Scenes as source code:
[start]
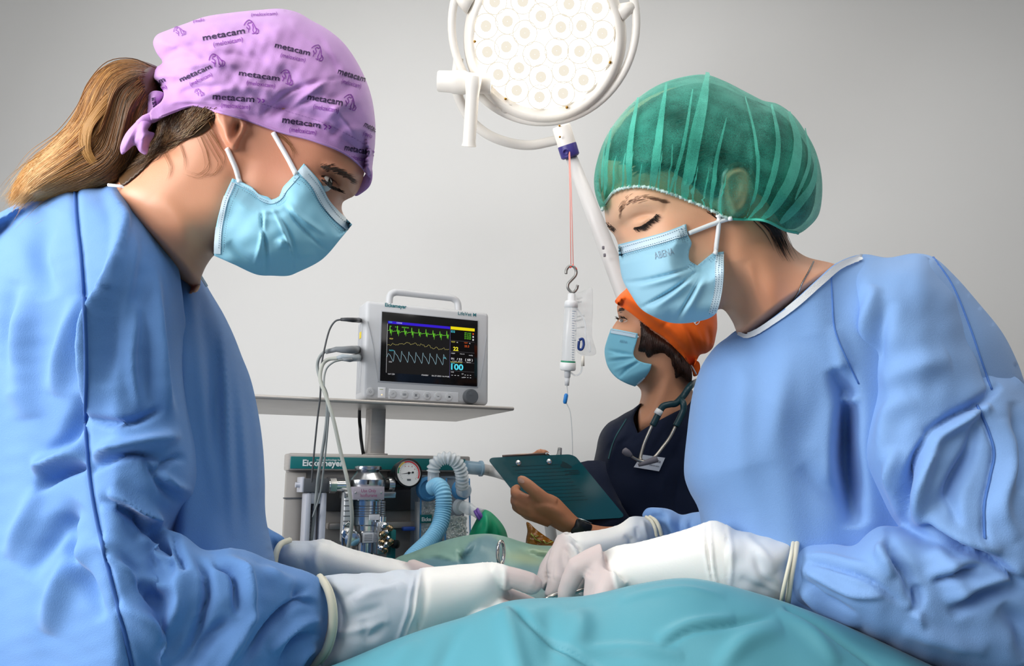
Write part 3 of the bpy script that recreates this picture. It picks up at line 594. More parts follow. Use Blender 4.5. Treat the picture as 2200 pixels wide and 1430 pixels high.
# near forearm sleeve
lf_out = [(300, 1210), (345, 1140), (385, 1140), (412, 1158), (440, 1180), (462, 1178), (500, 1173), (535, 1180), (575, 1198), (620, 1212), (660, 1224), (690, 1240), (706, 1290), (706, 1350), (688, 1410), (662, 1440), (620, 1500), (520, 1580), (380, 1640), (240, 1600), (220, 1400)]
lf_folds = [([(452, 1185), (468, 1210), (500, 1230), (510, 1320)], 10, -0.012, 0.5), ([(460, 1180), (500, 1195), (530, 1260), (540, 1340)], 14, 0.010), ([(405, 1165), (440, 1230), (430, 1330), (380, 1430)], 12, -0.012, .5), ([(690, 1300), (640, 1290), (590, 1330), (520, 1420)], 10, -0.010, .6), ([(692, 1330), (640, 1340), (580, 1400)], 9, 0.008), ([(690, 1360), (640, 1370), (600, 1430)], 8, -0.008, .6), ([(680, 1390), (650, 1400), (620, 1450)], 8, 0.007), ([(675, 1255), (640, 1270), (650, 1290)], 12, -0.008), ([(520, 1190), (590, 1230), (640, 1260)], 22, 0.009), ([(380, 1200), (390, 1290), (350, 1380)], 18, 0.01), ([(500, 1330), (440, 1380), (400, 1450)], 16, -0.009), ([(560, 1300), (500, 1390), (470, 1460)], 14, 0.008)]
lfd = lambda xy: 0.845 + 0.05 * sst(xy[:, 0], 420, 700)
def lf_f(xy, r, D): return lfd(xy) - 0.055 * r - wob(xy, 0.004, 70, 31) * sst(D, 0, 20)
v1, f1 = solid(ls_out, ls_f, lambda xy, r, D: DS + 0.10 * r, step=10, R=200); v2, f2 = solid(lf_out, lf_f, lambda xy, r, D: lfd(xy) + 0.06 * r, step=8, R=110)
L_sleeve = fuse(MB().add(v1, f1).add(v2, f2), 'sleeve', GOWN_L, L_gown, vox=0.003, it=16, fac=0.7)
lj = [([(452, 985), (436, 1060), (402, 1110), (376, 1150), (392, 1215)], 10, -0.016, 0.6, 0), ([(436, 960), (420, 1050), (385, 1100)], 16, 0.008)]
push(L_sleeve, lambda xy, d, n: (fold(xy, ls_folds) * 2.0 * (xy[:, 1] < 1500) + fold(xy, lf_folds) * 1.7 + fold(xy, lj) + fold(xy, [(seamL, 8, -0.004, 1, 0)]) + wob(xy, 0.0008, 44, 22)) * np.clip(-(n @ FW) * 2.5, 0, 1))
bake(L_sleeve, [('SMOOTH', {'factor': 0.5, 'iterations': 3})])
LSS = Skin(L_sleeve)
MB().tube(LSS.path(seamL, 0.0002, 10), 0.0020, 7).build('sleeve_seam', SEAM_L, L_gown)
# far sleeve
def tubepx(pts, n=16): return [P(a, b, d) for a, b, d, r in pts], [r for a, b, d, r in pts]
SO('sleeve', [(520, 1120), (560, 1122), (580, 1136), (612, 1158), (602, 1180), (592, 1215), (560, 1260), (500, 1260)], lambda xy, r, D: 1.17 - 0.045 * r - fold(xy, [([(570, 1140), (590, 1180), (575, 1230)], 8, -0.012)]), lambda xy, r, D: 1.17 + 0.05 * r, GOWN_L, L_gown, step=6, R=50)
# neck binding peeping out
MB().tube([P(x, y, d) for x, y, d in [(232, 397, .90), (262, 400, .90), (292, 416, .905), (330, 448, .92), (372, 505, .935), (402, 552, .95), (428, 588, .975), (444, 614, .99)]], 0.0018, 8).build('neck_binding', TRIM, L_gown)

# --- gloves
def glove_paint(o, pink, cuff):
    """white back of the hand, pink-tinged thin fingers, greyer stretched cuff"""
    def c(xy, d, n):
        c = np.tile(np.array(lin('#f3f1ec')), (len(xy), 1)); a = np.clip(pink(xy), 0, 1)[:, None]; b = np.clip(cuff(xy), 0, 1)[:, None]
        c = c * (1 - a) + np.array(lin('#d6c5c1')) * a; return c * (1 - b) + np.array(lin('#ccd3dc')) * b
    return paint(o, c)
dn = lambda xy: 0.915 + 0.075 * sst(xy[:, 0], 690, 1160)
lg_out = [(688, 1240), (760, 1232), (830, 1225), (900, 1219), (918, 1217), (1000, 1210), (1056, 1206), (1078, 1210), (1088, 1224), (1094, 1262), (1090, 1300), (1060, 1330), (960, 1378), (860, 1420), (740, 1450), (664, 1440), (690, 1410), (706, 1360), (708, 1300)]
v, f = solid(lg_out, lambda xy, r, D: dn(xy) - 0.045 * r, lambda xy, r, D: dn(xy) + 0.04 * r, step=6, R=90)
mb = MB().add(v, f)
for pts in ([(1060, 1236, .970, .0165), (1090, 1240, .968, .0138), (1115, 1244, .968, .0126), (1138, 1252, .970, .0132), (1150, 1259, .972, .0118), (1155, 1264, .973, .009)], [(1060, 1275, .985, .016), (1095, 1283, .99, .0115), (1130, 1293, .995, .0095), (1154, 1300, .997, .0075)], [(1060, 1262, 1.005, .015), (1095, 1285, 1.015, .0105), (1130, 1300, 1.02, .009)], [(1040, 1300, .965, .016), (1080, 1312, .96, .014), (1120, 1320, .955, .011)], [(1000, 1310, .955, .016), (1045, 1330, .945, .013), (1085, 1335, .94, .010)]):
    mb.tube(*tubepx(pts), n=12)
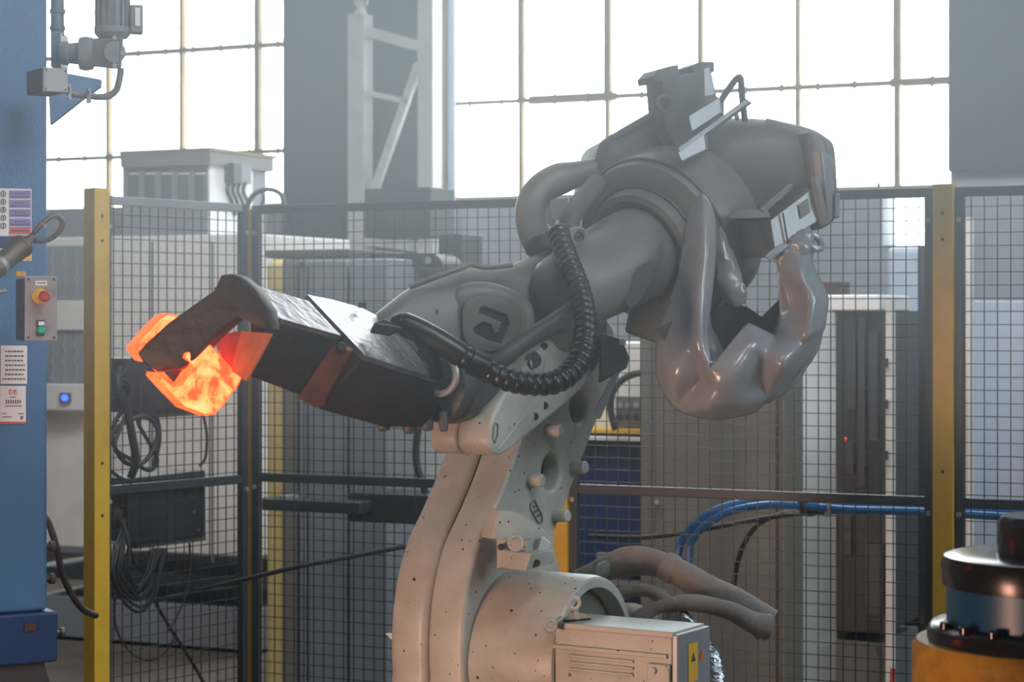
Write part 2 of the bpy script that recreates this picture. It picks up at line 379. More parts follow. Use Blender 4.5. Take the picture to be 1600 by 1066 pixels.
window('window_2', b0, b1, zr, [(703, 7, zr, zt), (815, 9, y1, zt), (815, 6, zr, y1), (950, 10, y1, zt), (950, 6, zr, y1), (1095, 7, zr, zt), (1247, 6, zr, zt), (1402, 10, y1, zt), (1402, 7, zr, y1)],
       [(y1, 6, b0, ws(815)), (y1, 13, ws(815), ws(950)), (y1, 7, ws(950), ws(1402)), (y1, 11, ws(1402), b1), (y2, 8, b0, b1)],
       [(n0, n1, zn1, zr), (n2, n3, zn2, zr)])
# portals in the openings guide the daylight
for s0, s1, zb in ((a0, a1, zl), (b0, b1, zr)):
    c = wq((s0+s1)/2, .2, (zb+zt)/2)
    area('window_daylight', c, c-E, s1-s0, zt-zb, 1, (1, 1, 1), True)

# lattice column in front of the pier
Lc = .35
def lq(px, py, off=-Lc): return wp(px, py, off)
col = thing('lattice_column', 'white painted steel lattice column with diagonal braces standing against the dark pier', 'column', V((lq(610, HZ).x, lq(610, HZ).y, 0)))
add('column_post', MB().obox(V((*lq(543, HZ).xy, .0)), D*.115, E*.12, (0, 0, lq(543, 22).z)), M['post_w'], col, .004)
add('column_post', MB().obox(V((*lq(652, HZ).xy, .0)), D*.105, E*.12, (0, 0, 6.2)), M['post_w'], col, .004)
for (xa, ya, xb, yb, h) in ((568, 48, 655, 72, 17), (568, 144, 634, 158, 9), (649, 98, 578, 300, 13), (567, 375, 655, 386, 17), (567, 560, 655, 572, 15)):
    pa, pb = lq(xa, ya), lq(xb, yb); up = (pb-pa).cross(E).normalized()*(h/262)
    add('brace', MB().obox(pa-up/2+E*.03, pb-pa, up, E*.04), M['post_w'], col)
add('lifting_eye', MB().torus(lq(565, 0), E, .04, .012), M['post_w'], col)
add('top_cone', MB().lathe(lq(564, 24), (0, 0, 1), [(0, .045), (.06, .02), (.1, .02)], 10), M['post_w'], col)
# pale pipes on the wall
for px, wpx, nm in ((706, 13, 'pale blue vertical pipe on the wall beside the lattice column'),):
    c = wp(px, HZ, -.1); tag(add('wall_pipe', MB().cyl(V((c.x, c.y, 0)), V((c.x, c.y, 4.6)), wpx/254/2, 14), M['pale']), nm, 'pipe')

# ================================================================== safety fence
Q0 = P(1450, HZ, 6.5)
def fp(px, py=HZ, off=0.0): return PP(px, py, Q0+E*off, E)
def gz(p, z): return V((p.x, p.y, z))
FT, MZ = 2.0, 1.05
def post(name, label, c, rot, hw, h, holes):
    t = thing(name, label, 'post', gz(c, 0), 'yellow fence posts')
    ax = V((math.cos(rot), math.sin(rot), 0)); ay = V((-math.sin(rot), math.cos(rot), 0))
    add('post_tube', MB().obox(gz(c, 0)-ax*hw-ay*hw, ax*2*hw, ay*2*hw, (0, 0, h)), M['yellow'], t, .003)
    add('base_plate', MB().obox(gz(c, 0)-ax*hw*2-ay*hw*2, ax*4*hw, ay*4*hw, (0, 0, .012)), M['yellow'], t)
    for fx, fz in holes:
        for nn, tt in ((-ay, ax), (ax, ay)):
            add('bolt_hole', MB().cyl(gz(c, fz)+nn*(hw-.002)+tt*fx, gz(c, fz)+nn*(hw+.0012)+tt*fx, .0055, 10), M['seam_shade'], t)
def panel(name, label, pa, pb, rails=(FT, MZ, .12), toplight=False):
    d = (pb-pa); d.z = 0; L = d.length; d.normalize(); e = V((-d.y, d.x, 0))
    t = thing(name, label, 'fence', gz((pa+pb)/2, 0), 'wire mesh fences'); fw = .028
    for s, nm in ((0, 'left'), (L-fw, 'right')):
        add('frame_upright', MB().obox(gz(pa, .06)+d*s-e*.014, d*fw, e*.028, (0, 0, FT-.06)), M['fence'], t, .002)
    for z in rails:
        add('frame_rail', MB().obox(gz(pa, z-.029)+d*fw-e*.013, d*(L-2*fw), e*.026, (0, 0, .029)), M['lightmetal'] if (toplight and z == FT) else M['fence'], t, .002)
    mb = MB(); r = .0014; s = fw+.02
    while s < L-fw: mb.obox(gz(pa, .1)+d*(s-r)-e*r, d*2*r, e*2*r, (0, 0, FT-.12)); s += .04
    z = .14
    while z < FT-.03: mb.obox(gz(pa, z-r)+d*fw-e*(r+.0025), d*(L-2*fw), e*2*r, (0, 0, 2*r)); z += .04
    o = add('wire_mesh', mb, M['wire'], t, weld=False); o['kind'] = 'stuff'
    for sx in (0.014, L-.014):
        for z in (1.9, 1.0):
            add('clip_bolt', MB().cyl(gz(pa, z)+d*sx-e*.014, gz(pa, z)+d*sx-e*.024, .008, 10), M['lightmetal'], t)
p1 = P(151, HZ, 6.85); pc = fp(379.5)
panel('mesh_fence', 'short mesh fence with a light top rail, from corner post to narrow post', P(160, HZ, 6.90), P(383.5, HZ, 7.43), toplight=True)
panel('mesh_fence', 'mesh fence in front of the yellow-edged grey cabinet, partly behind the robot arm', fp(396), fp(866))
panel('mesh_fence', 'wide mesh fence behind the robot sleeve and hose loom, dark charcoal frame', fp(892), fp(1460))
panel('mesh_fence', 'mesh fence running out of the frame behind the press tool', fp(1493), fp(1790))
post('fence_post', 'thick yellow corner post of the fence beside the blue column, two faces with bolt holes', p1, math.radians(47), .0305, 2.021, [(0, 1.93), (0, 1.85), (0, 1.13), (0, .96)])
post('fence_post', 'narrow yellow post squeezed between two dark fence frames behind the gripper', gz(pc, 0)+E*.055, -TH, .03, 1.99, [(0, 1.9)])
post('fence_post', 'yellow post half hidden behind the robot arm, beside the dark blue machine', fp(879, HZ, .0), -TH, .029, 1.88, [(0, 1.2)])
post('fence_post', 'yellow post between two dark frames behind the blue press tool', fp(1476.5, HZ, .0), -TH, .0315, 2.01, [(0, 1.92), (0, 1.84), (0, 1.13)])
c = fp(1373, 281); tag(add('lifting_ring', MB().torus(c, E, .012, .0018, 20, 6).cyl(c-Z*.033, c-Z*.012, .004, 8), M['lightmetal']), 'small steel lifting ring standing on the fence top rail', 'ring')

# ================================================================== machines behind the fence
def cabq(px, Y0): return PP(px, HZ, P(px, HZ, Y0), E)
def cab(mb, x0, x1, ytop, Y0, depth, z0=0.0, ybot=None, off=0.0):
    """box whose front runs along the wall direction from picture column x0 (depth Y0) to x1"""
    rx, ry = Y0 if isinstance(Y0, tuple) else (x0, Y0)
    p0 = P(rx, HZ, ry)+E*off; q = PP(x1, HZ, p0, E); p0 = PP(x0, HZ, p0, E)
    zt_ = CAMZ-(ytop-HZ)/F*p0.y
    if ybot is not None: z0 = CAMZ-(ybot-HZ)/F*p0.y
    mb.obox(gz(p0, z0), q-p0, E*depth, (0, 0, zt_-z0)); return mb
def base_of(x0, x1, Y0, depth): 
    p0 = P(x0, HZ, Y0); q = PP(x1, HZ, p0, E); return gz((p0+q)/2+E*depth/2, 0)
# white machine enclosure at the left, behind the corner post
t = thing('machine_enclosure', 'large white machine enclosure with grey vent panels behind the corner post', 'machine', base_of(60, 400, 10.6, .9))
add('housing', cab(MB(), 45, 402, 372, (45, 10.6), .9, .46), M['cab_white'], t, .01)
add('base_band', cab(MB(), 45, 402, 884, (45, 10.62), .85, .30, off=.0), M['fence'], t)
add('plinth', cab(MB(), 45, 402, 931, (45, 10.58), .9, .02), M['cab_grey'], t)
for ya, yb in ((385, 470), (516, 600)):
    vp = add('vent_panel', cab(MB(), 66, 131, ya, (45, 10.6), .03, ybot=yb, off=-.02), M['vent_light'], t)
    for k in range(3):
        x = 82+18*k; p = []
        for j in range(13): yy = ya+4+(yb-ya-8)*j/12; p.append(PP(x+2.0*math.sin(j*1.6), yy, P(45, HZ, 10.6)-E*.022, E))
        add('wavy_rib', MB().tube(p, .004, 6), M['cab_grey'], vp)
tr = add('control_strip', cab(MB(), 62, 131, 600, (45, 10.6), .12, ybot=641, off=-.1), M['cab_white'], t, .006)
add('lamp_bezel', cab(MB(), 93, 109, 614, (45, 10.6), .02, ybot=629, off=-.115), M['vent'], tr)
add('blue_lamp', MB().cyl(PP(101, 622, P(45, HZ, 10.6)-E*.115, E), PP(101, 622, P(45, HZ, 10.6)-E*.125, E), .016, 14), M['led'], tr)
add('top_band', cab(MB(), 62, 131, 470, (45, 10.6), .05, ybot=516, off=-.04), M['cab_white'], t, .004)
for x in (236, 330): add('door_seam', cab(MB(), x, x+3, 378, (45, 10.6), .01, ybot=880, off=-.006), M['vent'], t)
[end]
BRIEF
Which lines contain the word "this"? Copy each of them.

COMPLETE OUTPUT
Write part 3 of the bpy script that recreates this picture. It picks up at line 594. More parts follow. Use Blender 4.5. Treat the picture as 2200 pixels wide and 1430 pixels high.
Write part 2 of the bpy script that recreates this picture. It picks up at line 379. More parts follow. Use Blender 4.5. Take the picture to be 1600 by 1066 pixels.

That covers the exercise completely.